空間から時間へ——インターネットと双璧をなす革新技術
さてお金にまつわる技術の話をしていきましょう。
今話題になっているビットコインとはBが大文字の方は仮想通貨、そして小文字の方はブロックチェーンという技術のことを指しています。
ビットコイン(Bitcoin)の価格が上がるかどうかは、まず第1にその信用と汎用、つまり利用者と利用場所の拡大にかかっていますが、第2に、さきほど述べた国家とネットワークの二つの層の戦いでもあります。そういう意味では国家の発行する法定通貨が弱くなるほどビットコインが強くなるでしょう。

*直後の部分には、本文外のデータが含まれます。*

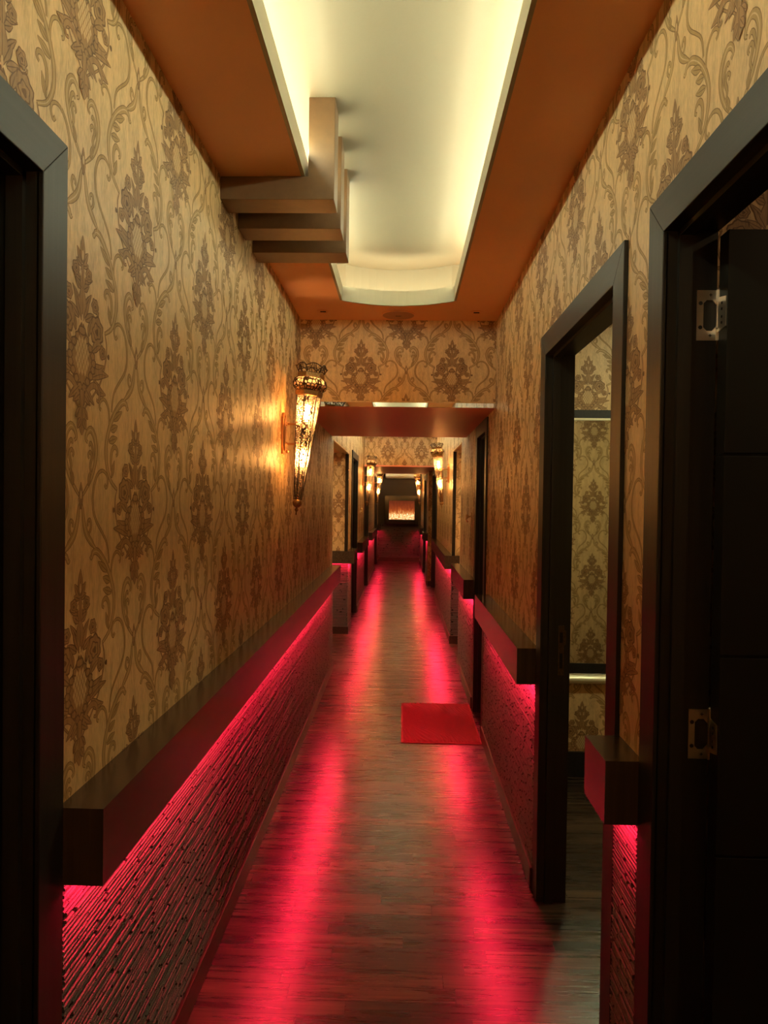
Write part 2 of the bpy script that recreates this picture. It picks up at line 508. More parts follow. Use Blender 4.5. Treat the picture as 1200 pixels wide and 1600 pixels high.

ビットコインのような無国籍通貨というのは、中央銀行と国家にとっては厄介な存在です。なぜなら無国籍の通貨の発行と対応しなくてはならないからです。そうすると秩序が保たれないからです。 ブロックチェーンの本質は分散台帳にある
ブロックチェーンについては、その本質をしっかり知っておくと良いかもしれません。
まずインターネットとブロックチェーンは別ものだということです。
その違いを説明するのは難しいですがトライしてみましょう。例えば、AさんとBさんがいます。Aさんの100万円がBさんに移る時、どうするでしょうか?
インターネットでは、Aさんの口座からBさんの口座にデジタル上のネットワーク(TCP/IP規格)を通ってデータが流れます。デジタルデータですから当然コピーが発生する。Bさんの口座に100万円のデータが表示されたと同時にAさんの口座からその金額を消さなければならない。これはわかります。
ではブロックチェーンとは何か? 今度はパラパラ漫画を思い浮かべてください。
ブロックチェーンではデータは「移動」しません。まず一枚目の紙にはAさんの口座に100万円が書いてあります。Bさんにはなにもなしです。しかし二枚目をめくるとあら不思議、Aさんの口座にはなにもなく、Bさんの口座に100万円と書いてある。パラパラ漫画やアニメの仕組みとはパラパラとセルをめくるとあたかも動いているように見えます。しかし実際には動いていない。視覚のトリックです。ブロックチェーンも同じです。これはAさん、Bさんの取引を記帳したわけです。そしてその世界中の膨大な取引の記帳を十分ごとに記帳し続ける。その記帳の束(ブロック)が連なっている(チェーン)から、ブロックチェーンなのです。